Blick auf die Schulwege

Bei den Radwegeverbindungen besteht noch einige Luft nach oben, was auch Groll teilt. Deshalb wird er für den Haushalt 2023 auch Gelder für ein solches Konzept nachmelden. Außerdem haben sich die Büros mit Schulwegen befasst und verschiedene Schwachpunkte aufgezeigt. Die Barrierefreiheit von Bushaltestellen wird Neustadt auch beschäftigen müssen.

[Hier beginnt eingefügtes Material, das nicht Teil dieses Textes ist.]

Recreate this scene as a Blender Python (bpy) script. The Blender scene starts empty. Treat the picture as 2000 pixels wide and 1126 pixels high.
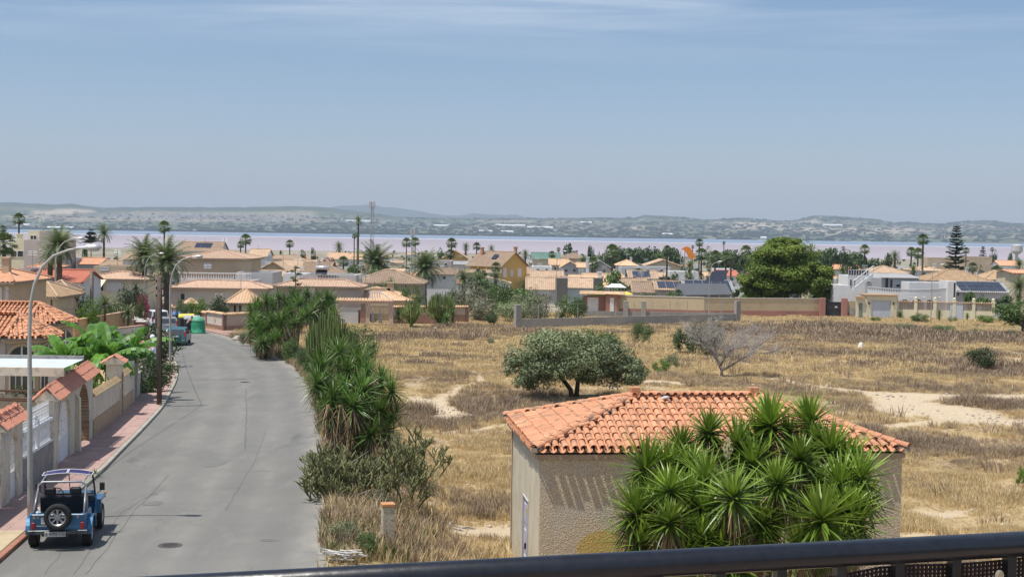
import bpy,math,random
import numpy as np
from mathutils import Vector,Matrix,noise as mnoise
R = math.radians
rnd = random.Random(7)
S = bpy.context.scene
COL = S.collection
# camera,light,exposure
FPX = 2774.0
CAM = Vector((0,0,8.0))
_th,_ro = math.atan(115 / FPX),0.0145
_f = Vector((0,math.cos(_th),-math.sin(_th)))
_r0 = Vector((1,0,0)); _u0 = Vector((0,math.sin(_th),math.cos(_th)))
_r = _r0 * math.cos(_ro) + _u0 * math.sin(_ro)
_u = -_r0 * math.sin(_ro) + _u0 * math.cos(_ro)
cd = bpy.data.cameras.new('camera'); cam = bpy.data.objects.new('camera',cd); COL.objects.link(cam)
cd.sensor_width = 36; cd.lens = FPX / 2000 * 36; cd.clip_start = 0.1; cd.clip_end = 40000
cam.matrix_world = Matrix(((_r.x,_u.x,-_f.x,CAM.x),(_r.y,_u.y,-_f.y,CAM.y),(_r.z,_u.z,-_f.z,CAM.z),(0,0,0,1)))
S.camera = cam
S.render.resolution_x,S.render.resolution_y = 1024,576
S.view_settings.view_transform = 'Standard'; S.view_settings.look = 'None'
S.view_settings.exposure = 0.15; S.view_settings.gamma = 1.0; S.view_settings.use_curve_mapping = False
S.render.engine = 'CYCLES'
S.cycles.max_bounces = 6; S.cycles.diffuse_bounces = 3; S.cycles.glossy_bounces = 2; S.cycles.transmission_bounces = 3
S.cycles.volume_bounces = 0; S.cycles.transparent_max_bounces = 8; S.cycles.use_denoising = True
S.cycles.caustics_reflective = False; S.cycles.caustics_refractive = False
TOSUN = Vector((-0.33,-0.165,1.0)).normalized()
SUN_EL = math.asin(TOSUN.z); SUN_AZ = math.atan2(TOSUN.x,TOSUN.y) % (2 * math.pi)
sd = bpy.data.lights.new('sun','SUN'); sun = bpy.data.objects.new('sun',sd); COL.objects.link(sun)
sd.energy = 4.6; sd.angle = R(0.5); sd.color = (1.0,0.955,0.88)
sun.rotation_euler = TOSUN.to_track_quat('Z','Y').to_euler(); sun.location = (0,0,60)
W = bpy.data.worlds.new('World'); S.world = W; W.use_nodes = True
wn,wl = W.node_tree.nodes,W.node_tree.links; wn.clear()
wo = wn.new('ShaderNodeOutputWorld'); bg = wn.new('ShaderNodeBackground'); sk = wn.new('ShaderNodeTexSky')
sk.sky_type = 'NISHITA'; sk.sun_disc = False; sk.sun_elevation = SUN_EL; sk.sun_rotation = SUN_AZ
sk.altitude = 40; sk.air_density = 1.0; sk.dust_density = 0.9; sk.ozone_density = 3.4
bg.inputs[1].default_value = 0.097
gm = wn.new('ShaderNodeTexCoord'); sx = wn.new('ShaderNodeSeparateXYZ'); wl.new(gm.outputs['Generated'],sx.inputs[0])
zc = wn.new('ShaderNodeMath'); zc.operation = 'MAXIMUM'; zc.inputs[1].default_value = 0.03; wl.new(sx.outputs[2],zc.inputs[0])
dx = wn.new('ShaderNodeMath'); dx.operation = 'DIVIDE'; wl.new(sx.outputs[0],dx.inputs[0]); wl.new(zc.outputs[0],dx.inputs[1])
dy = wn.new('ShaderNodeMath'); dy.operation = 'DIVIDE'; wl.new(sx.outputs[1],dy.inputs[0]); wl.new(zc.outputs[0],dy.inputs[1])
cx = wn.new('ShaderNodeCombineXYZ'); wl.new(dx.outputs[0],cx.inputs[0]); wl.new(dy.outputs[0],cx.inputs[1])
mp = wn.new('ShaderNodeMapping'); mp.inputs['Rotation'].default_value = (0,0,R(24)); mp.inputs['Scale'].default_value = (0.42,1.0,1); mp.inputs['Location'].default_value = (3.4,1.2,0)
wl.new(cx.outputs[0],mp.inputs[0])
n1 = wn.new('ShaderNodeTexNoise'); n1.inputs['Scale'].default_value = 0.9; n1.inputs['Detail'].default_value = 9; n1.inputs['Roughness'].default_value = 0.62; n1.inputs['Distortion'].default_value = 0.5
wl.new(mp.outputs[0],n1.inputs['Vector'])
r1 = wn.new('ShaderNodeMapRange'); r1.inputs[1].default_value = 0.4; r1.inputs[2].default_value = 0.62; wl.new(n1.outputs['Fac'],r1.inputs[0])
n2 = wn.new('ShaderNodeTexNoise'); n2.inputs['Scale'].default_value = 0.28; n2.inputs['Detail'].default_value = 2; wl.new(cx.outputs[0],n2.inputs['Vector'])
r2 = wn.new('ShaderNodeMapRange'); r2.inputs[1].default_value = 0.3; r2.inputs[2].default_value = 0.55; wl.new(n2.outputs['Fac'],r2.inputs[0])
re = wn.new('ShaderNodeMapRange'); re.inputs[1].default_value = 0.112; re.inputs[2].default_value = 0.155; wl.new(sx.outputs[2],re.inputs[0])
m1 = wn.new('ShaderNodeMath'); m1.operation = 'MULTIPLY'; wl.new(r1.outputs[0],m1.inputs[0]); wl.new(r2.outputs[0],m1.inputs[1])
m2 = wn.new('ShaderNodeMath'); m2.operation = 'MULTIPLY'; wl.new(m1.outputs[0],m2.inputs[0]); wl.new(re.outputs[0],m2.inputs[1])
m3 = wn.new('ShaderNodeMath'); m3.operation = 'MULTIPLY'; m3.inputs[1].default_value = 1.0; wl.new(m2.outputs[0],m3.inputs[0])
mx = wn.new('ShaderNodeMixRGB'); wl.new(m3.outputs[0],mx.inputs[0]); tn = wn.new('ShaderNodeMixRGB'); tn.blend_type = 'MULTIPLY'; tn.inputs[0].default_value = 1; tm = wn.new('ShaderNodeMixRGB'); te = wn.new('ShaderNodeMapRange'); te.inputs[2].default_value = .12; wl.new(sx.outputs[2],te.inputs[0]); wl.new(te.outputs[0],tm.inputs[0]); tm.inputs[1].default_value = (.97,.97,1.24,1); tm.inputs[2].default_value = (.93,.965,1.05,1); wl.new(tm.outputs[0],tn.inputs[2]); wl.new(sk.outputs[0],tn.inputs[1]); wl.new(tn.outputs[0],mx.inputs[1]); mx.inputs[2].default_value = (5.2,6.2,7.5,1)
wl.new(mx.outputs[0],bg.inputs[0]); wl.new(bg.outputs[0],wo.inputs[0])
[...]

Derzeit läuft noch eine Verkehrsuntersuchung, ganz unabhängig vom jetzt abgeschlossenen Check. Da geht es um künftige Verkehrsentwicklungen und Änderungsmöglichkeiten in naher Zukunft, etwa, wenn die Autoverkehre nach Fertigstellung der A49 abnehmen dürften. Groll sieht das als ein großes Paket an, das da geschnürt werden wird. „Wir sind immer gut damit gefahren, Experten einzubinden“, betont er.

Es soll aber nicht beim Planen und Reden bleiben. Im aktuellen Haushaltsentwurf stehen bereits 150.000 Euro für verschiedene Projekte in Sachen Nahmobilität bereit.

„Wir als Stadt können an vielen Punkten nur der Motor sein, wir können den zuständigen Stellen Anstöße geben und bei Bedarf auch Druck aufbauen“, sagt Groll aber auch. Denn an vielen Punkten lassen sich Änderungen eben nur mit Landesbehörden und Verkehrsverbünden oder der Bahn AG anstoßen.